Le posizioni di Musk e degli altri miliardari tech – tutti supportati dai tanti seguaci del “culto Musk” – hanno trovato una ferma opposizione da parte del settore della difesa tradizionale. Lockheed Martin, il principale contractor dietro l’F-35, ha difeso il programma, sottolineando che il caccia rappresenta “la spina dorsale della superiorità aerea americana”. Con oltre 49.000 posti di lavoro legati al programma nella sola area di Fort Worth, Texas, l’F-35 è anche un pilastro economico per molte aree prodotti degli Stati Uniti.

L’ammiraglio Samuel Paparo, capo del Comando Indo-Pacifico, ha dichiarato che i droni, pur essendo strumenti utili, non possono sostituire i caccia pilotati in teatri operativi complessi come il Pacifico. “Pensare che i droni possano sostituire tutto è un’illusione. Se rinunciamo alla superiorità aerea e marittima, ci troveremo in grande difficoltà contro potenze come la Cina.”

INTANTO L’ITALIA CONTINUA A COMPRARE GLI F-35

Dall’Italia al momento nessuno è entrato nella discussione, ma il Governo appare pienamente allineato con la Difesa USA, dato anche l’impegno preso dal ministro Crosetto per modernizzare le nostre forze aeree e non solo. Attualmente, l’Aeronautica Militare italiana include:

  • 58 Tornado, caccia-bombardieri di vecchia generazione in fase di sostituzione.
  • 95 Eurofighter Typhoon, caccia-intercettori di quarta generazione sviluppati in collaborazione con partner europei.
  • 30 F-35, già in servizio o in fase di test, con l’obiettivo di raggiungere 90 unità.

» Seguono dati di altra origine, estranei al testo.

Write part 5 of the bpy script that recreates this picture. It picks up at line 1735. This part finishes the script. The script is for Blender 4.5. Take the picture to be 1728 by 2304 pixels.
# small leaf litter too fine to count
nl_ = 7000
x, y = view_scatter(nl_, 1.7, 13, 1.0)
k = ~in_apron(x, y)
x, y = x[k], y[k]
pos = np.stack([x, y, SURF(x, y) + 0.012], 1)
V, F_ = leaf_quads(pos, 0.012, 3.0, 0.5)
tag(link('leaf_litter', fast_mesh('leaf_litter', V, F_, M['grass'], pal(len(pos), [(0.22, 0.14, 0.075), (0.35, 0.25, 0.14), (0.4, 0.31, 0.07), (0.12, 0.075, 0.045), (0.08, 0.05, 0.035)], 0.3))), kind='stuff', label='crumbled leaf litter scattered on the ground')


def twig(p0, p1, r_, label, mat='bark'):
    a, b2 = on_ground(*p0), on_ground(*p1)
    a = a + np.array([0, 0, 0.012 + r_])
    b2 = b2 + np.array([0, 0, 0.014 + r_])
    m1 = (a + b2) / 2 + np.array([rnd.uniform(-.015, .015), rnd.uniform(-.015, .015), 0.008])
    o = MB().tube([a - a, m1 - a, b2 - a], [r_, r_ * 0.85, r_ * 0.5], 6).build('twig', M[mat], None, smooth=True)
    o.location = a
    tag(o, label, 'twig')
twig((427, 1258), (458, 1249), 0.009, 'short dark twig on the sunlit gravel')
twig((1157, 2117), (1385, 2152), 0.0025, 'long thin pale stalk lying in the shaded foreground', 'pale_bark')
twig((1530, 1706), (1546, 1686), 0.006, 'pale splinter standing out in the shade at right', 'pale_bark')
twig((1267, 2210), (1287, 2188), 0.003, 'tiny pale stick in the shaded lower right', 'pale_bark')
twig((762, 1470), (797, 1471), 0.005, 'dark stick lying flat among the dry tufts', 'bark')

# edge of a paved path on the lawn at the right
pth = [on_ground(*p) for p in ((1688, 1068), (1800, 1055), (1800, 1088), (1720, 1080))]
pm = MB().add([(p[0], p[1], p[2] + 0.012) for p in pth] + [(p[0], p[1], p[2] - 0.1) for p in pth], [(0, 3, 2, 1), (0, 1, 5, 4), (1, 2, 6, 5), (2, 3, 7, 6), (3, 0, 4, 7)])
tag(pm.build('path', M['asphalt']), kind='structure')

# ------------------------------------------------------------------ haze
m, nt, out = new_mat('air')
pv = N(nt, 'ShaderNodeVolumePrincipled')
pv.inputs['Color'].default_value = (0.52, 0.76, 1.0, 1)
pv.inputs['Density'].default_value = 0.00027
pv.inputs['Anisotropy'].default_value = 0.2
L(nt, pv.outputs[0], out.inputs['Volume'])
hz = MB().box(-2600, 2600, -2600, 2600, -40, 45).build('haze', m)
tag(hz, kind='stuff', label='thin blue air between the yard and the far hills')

L’investimento complessivo dell’Italia nel programma F-35 è stimato in 18,2 miliardi di euro, con ulteriori 55 miliardi per la manutenzione. E ricordiamo poi limportante impatto che la costruzione di pezzi e non solo del F-35 ha sull’industria aerospaziale italiana ed europea. A luglio 2024 poi, il Parlamento ha approvato un ulteriore stanziamento di 7,4 miliardi di euro per l’acquisto di 24 nuovi Eurofighter Typhoon di ultima generazione.

UNA GUERRA DI LOBBYING

Al cuore di questo dibattito non c’è solo una questione tecnica o strategica, ma anche una lotta tra lobby con interessi economici contrapposti. Da un lato, i grandi contractor della difesa, come Lockheed Martin e Boeing, difendono i programmi tradizionali, sottolineando il loro ruolo nel garantire la superiorità militare americana e il loro impatto economico.

Dall’altro, molti imprenditori miliardari del mondo tech, seguiti da startup emergenti, puntano su droni e altre tecnologie autonome come la prossima frontiera della difesa. Per queste aziende, il successo dei droni non è solo una questione di efficienza, ma anche un’opportunità per penetrare un mercato dominato da attori tradizionali.

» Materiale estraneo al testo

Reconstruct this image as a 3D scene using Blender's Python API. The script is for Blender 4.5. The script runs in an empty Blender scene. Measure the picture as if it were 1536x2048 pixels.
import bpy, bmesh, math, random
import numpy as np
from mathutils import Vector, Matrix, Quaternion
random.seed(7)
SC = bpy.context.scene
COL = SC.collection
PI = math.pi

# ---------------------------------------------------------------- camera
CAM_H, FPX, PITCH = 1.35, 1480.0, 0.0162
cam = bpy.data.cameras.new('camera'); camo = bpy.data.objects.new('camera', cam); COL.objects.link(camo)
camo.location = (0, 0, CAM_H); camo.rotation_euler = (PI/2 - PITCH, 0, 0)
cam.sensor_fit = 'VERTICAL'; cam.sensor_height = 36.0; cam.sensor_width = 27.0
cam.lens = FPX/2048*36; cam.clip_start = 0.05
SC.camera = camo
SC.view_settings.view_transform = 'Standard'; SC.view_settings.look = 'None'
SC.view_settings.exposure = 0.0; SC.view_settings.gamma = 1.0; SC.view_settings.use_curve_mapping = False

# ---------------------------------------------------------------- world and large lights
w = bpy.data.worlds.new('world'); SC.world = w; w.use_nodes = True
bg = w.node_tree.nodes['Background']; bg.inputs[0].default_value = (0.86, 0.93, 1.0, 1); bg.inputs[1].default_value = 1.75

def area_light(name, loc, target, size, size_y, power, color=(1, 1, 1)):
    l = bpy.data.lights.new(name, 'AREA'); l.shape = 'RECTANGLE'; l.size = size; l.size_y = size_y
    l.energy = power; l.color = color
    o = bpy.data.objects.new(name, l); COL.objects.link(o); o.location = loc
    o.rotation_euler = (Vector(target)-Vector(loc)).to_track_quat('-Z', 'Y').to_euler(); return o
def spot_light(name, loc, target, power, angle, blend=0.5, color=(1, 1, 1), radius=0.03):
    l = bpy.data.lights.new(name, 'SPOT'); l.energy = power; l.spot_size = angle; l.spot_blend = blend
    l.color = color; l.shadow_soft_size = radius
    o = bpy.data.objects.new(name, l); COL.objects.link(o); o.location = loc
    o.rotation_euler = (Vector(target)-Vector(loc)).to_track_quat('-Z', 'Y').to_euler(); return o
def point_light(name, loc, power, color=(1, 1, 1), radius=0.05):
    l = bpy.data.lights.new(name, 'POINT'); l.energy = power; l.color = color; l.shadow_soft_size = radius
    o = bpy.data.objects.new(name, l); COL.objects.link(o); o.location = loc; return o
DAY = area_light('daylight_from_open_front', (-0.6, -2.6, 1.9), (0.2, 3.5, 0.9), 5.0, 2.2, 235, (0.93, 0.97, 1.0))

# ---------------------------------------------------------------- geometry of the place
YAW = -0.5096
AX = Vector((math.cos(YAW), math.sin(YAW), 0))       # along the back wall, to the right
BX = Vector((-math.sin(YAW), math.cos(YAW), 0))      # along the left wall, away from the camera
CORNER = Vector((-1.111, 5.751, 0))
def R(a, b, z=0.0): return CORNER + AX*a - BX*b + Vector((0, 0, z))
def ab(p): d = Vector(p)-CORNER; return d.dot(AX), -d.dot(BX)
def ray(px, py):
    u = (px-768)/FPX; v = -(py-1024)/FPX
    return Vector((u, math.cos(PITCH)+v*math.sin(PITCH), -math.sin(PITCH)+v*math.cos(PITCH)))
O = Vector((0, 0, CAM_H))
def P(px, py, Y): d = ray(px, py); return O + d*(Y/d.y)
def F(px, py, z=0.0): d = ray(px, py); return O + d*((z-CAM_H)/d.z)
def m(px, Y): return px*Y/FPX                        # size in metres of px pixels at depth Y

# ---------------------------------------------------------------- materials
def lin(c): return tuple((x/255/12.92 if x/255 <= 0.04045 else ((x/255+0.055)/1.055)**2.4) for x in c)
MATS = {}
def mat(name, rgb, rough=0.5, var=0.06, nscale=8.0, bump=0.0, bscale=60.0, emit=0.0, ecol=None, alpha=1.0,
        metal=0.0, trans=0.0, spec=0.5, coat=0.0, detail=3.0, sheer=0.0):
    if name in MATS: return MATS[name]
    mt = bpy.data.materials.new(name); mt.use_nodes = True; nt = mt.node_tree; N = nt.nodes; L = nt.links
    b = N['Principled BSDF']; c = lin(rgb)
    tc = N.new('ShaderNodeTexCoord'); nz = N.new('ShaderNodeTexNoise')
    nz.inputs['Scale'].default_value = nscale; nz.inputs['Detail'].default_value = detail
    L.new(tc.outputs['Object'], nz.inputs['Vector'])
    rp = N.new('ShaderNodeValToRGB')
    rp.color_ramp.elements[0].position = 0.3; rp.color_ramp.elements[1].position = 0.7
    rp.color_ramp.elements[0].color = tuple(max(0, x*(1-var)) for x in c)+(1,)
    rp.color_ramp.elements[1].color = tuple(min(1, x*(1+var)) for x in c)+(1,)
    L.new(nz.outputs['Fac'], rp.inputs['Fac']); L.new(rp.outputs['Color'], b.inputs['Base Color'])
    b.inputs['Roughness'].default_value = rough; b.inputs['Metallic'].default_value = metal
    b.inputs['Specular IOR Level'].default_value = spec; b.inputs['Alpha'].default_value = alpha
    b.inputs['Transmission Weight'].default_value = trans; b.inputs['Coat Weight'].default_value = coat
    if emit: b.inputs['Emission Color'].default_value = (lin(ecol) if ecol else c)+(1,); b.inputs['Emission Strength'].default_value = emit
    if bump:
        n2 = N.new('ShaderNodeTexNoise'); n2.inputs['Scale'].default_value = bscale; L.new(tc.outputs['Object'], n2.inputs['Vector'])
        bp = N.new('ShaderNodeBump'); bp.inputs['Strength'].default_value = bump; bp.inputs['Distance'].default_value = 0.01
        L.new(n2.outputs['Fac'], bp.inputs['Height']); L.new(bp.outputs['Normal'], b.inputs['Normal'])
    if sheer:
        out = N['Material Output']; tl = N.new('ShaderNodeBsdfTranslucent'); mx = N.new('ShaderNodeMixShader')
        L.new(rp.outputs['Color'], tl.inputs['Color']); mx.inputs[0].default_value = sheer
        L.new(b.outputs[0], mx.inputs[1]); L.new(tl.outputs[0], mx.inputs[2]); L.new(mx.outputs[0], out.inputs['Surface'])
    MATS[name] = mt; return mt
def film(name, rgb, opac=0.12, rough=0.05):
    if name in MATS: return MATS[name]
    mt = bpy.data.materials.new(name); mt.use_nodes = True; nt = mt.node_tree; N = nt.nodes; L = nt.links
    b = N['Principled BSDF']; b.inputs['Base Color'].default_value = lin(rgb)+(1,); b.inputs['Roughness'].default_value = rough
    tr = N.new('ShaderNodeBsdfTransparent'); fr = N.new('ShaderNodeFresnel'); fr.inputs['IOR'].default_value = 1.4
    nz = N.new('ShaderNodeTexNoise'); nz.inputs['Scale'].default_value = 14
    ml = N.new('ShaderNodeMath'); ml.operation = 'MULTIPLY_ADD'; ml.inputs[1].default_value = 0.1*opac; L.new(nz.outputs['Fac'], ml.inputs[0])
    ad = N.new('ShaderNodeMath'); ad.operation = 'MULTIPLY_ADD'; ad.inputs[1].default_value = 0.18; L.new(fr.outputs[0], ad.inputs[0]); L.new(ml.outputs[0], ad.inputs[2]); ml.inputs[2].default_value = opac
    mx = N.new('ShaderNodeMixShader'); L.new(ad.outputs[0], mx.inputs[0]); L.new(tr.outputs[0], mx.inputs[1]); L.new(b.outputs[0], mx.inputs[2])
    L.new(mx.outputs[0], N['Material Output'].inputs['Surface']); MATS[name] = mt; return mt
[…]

Questa contrapposizione si riflette anche nelle dinamiche politiche. Mentre alcuni parlamentari, come il repubblicano Craig Goldman, difendono l’F-35 come un asset strategico, altri, influenzati dai tech investors, spingono per un cambio di paradigma.

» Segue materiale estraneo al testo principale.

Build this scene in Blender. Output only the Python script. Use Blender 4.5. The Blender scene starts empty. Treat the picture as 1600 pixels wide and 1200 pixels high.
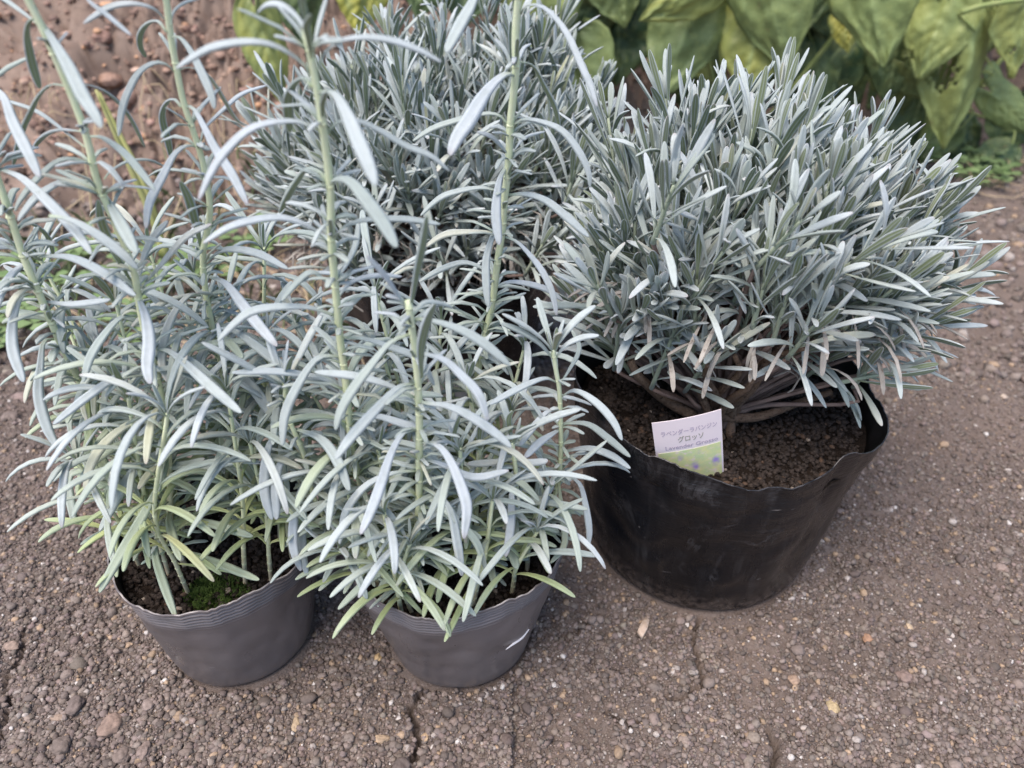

IL FUTURO DELLA DIFESA: EQUILIBRIO O ROTTURA?

Il dibattito tra droni e caccia pilotati rappresenta più di una semplice discussione tecnologica; è il segnale di un cambiamento profondo nel modo in cui vengono concepiti i sistemi di difesa. La crescente influenza dei tech investors, unita alla spinta verso una maggiore efficienza economica, potrebbe trasformare radicalmente il settore.

Tuttavia, il percorso non è privo di rischi. Gli esperti avvertono che l’abbandono prematuro dei sistemi tradizionali potrebbe compromettere la capacità di affrontare minacce complesse in teatri operativi globali. Sempre l’ammiraglio Paparo ha recentemente sottolineato che le piattaforme senza equipaggio di piccole dimensioni non possono sostituire le navi e gli aerei con equipaggio, specialmente nell’immenso teatro operativo del Pacifico. Ha infatti ricordato come l’ampio utilizzo di droni in Ucraina non sia necessariamente applicabile in tutti i contesti, tanto più che proprio in Ucraina si è riscoperta l’importanza dell’artiglieria, con i russi arrivati a modernizzare carri armati degli anni 50 per aumentare la potenza di fuoco. Con tono sarcastico, ha poi aggiunto che mentre la Cina dispone di 2.100 caccia, tre portaerei e una flotta di 200 cacciatorpediniere, affidarsi esclusivamente ai droni non garantirebbe la superiorità aerea e marittima necessaria nella regione.

La vera sfida, dunque, sarà trovare un equilibrio tra innovazione e tradizione, garantendo che le scelte future siano guidate non solo dagli interessi economici, ma anche da solide considerazioni strategiche. Sarà da capire chi saranno stavolta “the adults in the room” alla Casa Bianca e al Pentagono.